# Exercise
Every line below that includes "this" counts toward the total. Report that total alone.

-- BEGIN Provided data --

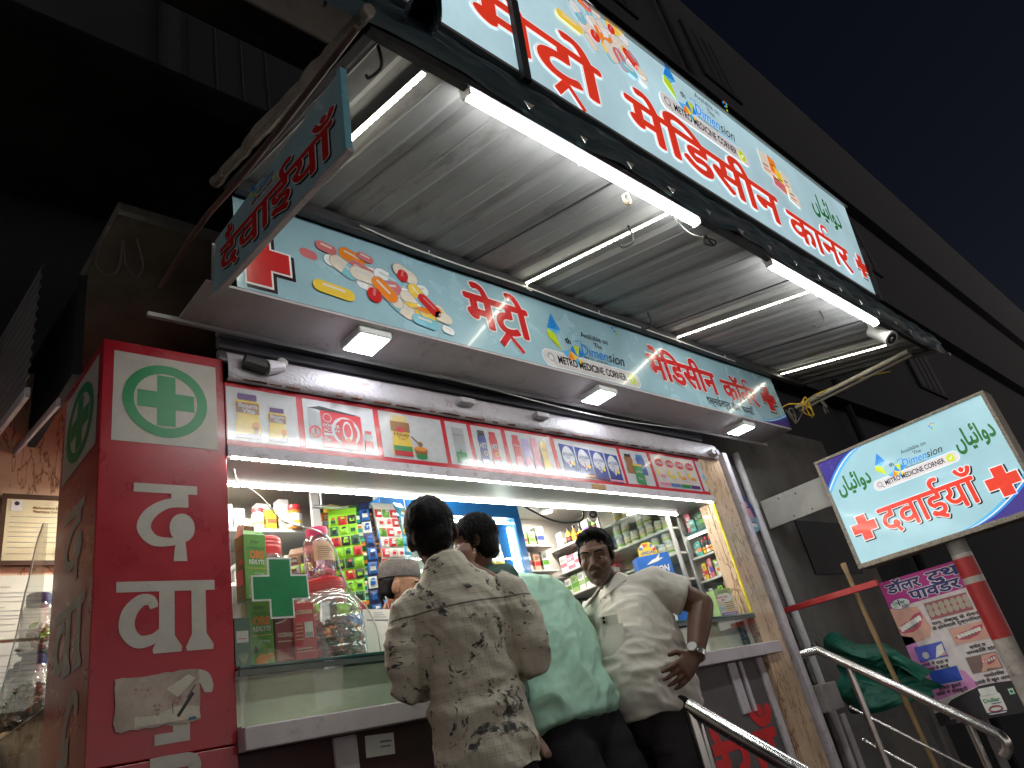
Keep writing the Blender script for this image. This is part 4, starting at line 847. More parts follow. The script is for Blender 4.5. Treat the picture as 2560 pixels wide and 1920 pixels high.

-- END Provided data --
-- BEGIN Provided data --

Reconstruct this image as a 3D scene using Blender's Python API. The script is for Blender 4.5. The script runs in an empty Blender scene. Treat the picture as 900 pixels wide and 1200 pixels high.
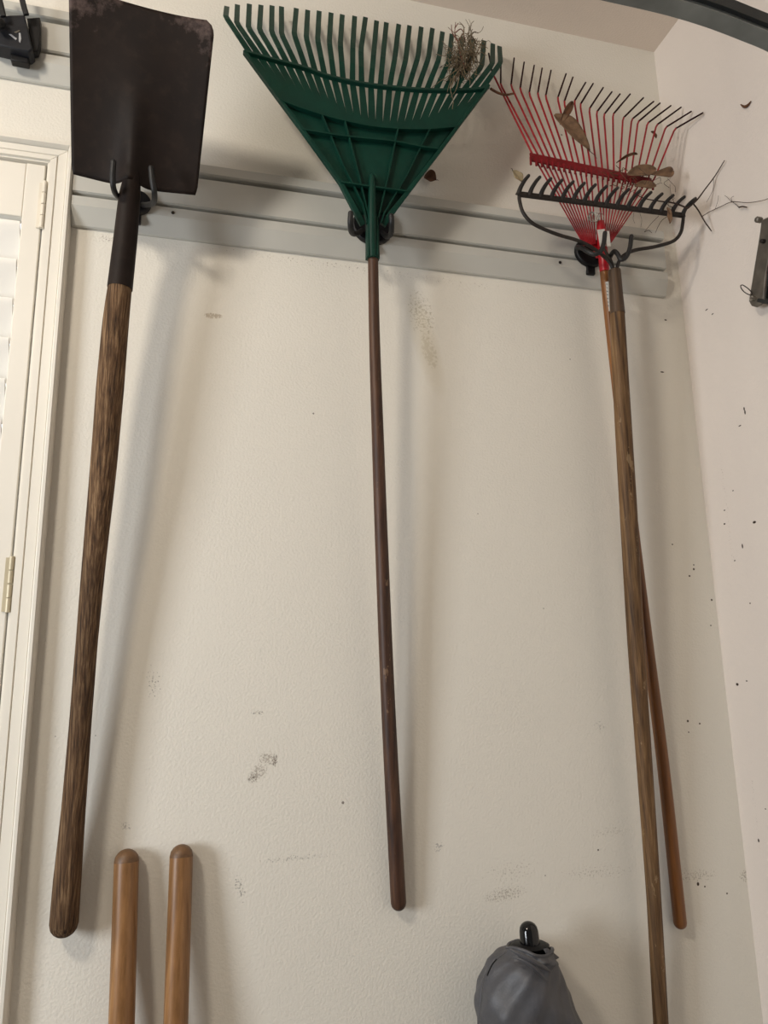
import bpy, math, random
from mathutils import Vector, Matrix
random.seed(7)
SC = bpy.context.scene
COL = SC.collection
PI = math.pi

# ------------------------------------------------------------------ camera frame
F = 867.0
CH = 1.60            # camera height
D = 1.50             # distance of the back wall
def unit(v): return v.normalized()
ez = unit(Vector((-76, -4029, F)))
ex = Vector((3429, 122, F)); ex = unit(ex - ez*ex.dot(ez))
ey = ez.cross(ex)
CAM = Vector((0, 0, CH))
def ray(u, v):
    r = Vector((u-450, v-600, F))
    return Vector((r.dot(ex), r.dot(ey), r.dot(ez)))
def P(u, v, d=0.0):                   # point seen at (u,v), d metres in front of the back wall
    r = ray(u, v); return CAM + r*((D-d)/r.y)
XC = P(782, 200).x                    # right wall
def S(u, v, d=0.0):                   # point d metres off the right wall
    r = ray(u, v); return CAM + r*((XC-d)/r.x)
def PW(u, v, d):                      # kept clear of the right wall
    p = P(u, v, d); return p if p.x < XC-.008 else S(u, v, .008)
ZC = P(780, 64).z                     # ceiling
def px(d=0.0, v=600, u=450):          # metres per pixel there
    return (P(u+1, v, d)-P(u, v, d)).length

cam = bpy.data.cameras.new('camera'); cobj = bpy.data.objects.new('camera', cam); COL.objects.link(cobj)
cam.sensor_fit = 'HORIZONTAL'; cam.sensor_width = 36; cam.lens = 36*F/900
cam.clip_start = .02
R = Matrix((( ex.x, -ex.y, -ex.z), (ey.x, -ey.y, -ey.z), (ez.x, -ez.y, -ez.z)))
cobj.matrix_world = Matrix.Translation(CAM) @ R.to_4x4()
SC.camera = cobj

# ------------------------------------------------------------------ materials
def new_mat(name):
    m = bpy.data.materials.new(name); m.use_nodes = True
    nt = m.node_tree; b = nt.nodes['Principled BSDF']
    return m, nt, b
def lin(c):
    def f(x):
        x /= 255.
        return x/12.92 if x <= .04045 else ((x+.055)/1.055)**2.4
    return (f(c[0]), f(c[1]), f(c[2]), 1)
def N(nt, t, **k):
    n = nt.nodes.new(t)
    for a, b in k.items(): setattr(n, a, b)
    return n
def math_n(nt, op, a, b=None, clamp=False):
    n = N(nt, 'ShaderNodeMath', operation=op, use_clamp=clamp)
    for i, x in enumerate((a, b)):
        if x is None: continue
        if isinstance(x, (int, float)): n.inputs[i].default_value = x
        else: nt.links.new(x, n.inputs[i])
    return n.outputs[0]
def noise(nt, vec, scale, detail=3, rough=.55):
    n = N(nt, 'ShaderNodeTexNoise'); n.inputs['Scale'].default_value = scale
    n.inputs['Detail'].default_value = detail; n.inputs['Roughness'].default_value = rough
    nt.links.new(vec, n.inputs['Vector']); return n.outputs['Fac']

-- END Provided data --

# Response to the exercise
2